**TASK INSTRUCTIONS:**
Look through the data below. Show each line where the string "picture" occurs.

**INFORMATION SHOWN:**

_ _ _ _ _

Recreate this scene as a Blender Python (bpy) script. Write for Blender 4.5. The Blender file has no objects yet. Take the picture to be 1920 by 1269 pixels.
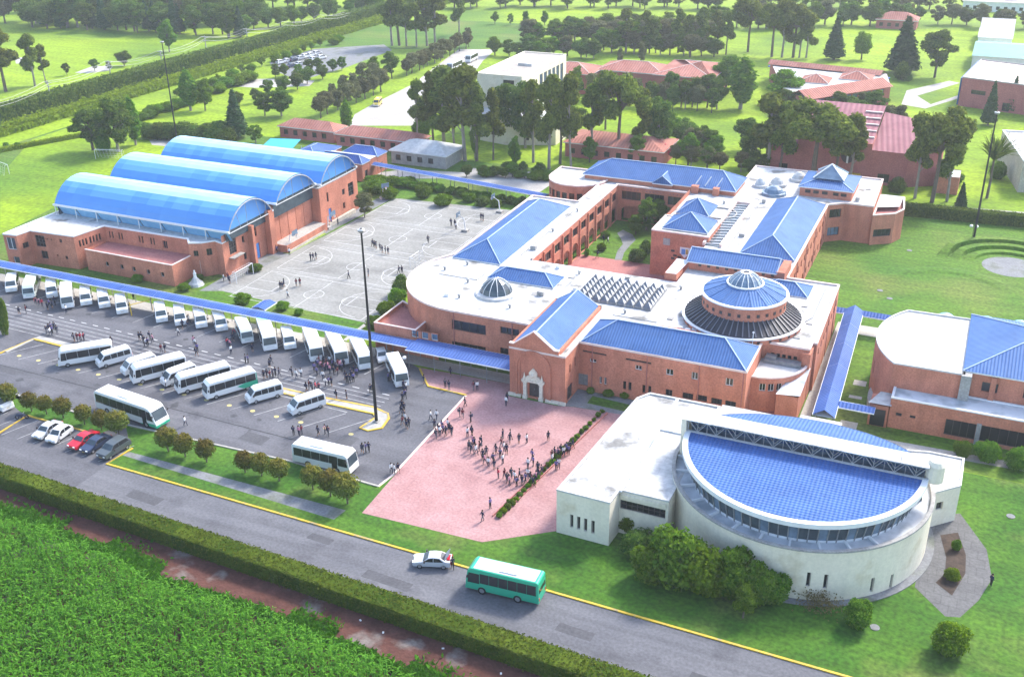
import bpy, bmesh, math, random
import numpy as np
from mathutils import Vector, Matrix
random.seed(7)
PI = math.pi
R = math.radians
scene = bpy.context.scene
col = scene.collection

# ------------------------------------------------------------------ camera, sky, sun, exposure
F, PITCH, ROLL, YAW, CAMH = 1991.6, .45223, -.01525, .42902, 75.0     # F in pixels of a 1920 wide frame
cam_fwd = Vector((-math.sin(YAW)*math.cos(PITCH), math.cos(YAW)*math.cos(PITCH), -math.sin(PITCH)))
_r0 = Vector((math.cos(YAW), math.sin(YAW), 0)); _u0 = _r0.cross(cam_fwd)
cam_r = _r0*math.cos(ROLL) + _u0*math.sin(ROLL); cam_u = _u0*math.cos(ROLL) - _r0*math.sin(ROLL)
cam = bpy.data.cameras.new('camera'); cam_o = bpy.data.objects.new('camera', cam); col.objects.link(cam_o)
m3 = Matrix((cam_r, cam_u, -cam_fwd)).transposed()
cam_o.matrix_world = Matrix.Translation((0, 0, CAMH)) @ m3.to_4x4()
cam.sensor_width = 36; cam.lens = 36*F/1920; cam.clip_start = 1; cam.clip_end = 6000
scene.camera = cam_o

SUN_EL, SUN_AZ = R(43), R(22)                 # azimuth measured from +Y towards +X
w = bpy.data.worlds.new('World'); scene.world = w; w.use_nodes = True
nt = w.node_tree; sky = nt.nodes.new('ShaderNodeTexSky'); sky.sky_type = 'NISHITA'; sky.sun_disc = False
sky.sun_elevation = SUN_EL; sky.sun_rotation = SUN_AZ; sky.dust_density = 2.0; sky.air_density = 1.0; sky.ozone_density = 1.0
nt.links.new(sky.outputs[0], nt.nodes['Background'].inputs[0]); nt.nodes['Background'].inputs[1].default_value = .15
sd = Vector((math.sin(SUN_AZ)*math.cos(SUN_EL), math.cos(SUN_AZ)*math.cos(SUN_EL), math.sin(SUN_EL)))
sl = bpy.data.lights.new('sun', 'SUN'); sl.energy = 1.7; sl.angle = R(9); sl.color = (1, .95, .86)
so = bpy.data.objects.new('sun', sl); col.objects.link(so); so.rotation_euler = (-sd).to_track_quat('-Z', 'Y').to_euler()
so.location = (0, 0, 200)
scene.view_settings.view_transform = 'Standard'; scene.view_settings.look = 'None'
scene.view_settings.exposure = 1.8; scene.view_settings.gamma = 1; scene.view_settings.use_curve_mapping = False
scene.cycles.transparent_max_bounces = 8; scene.cycles.max_bounces = 6; scene.cycles.volume_bounces = 0

# ------------------------------------------------------------------ helpers
def ray(px, py): return cam_fwd*F + cam_r*(px-960) - cam_u*(py-634.5)
def G(px, py, z=0.0):                           # survey: the place on level z seen at a picture point
    d = ray(px, py); t = (z-CAMH)/d.z
    return Vector((d.x*t, d.y*t, z))
def on_y(px, py, Y):                            # the same on a wall facing along Y: gives (x, z)
    d = ray(px, py); t = Y/d.y
    return d.x*t, CAMH+d.z*t
def on_x(px, py, X):
    d = ray(px, py); t = X/d.x
    return d.y*t, CAMH+d.z*t
def h_of(px, py, top):                          # height of an upright thing from its foot and its top row
    g = G(px, py); d = ray(px, top)
    k = math.hypot(g.x, g.y); hd = math.hypot(d.x, d.y)
    return CAMH + d.z*k/hd

def tag(o, label=None, cat=None, group=None, kind=None):
    if label: o['label'] = label
    if cat: o['category'] = cat
    if group: o['group'] = group
    if kind: o['kind'] = kind
    return o
def empty(name, loc, rz=0.0):
    o = bpy.data.objects.new(name, None); col.objects.link(o); o.location = loc; o.rotation_euler = (0, 0, rz)
    o.empty_display_size = .5
    return o
kids = {}
def put(name, me, parent=None):
    o = bpy.data.objects.new(name, me); col.objects.link(o)
    if parent is not None: o.parent = parent; kids.setdefault(parent.name, []).append(o)
    return o
def dup(o, parent=None):
    c = o.copy(); col.objects.link(c)
    if parent is not None: c.parent = parent; kids.setdefault(parent.name, []).append(c)
    for ch in list(kids.get(o.name, [])): dup(ch, c)
    return c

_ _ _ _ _

**RESPONSE:**
Recreate this scene as a Blender Python (bpy) script. Write for Blender 4.5. The Blender file has no objects yet. Take the picture to be 1920 by 1269 pixels.
def G(px, py, z=0.0):                           # survey: the place on level z seen at a picture point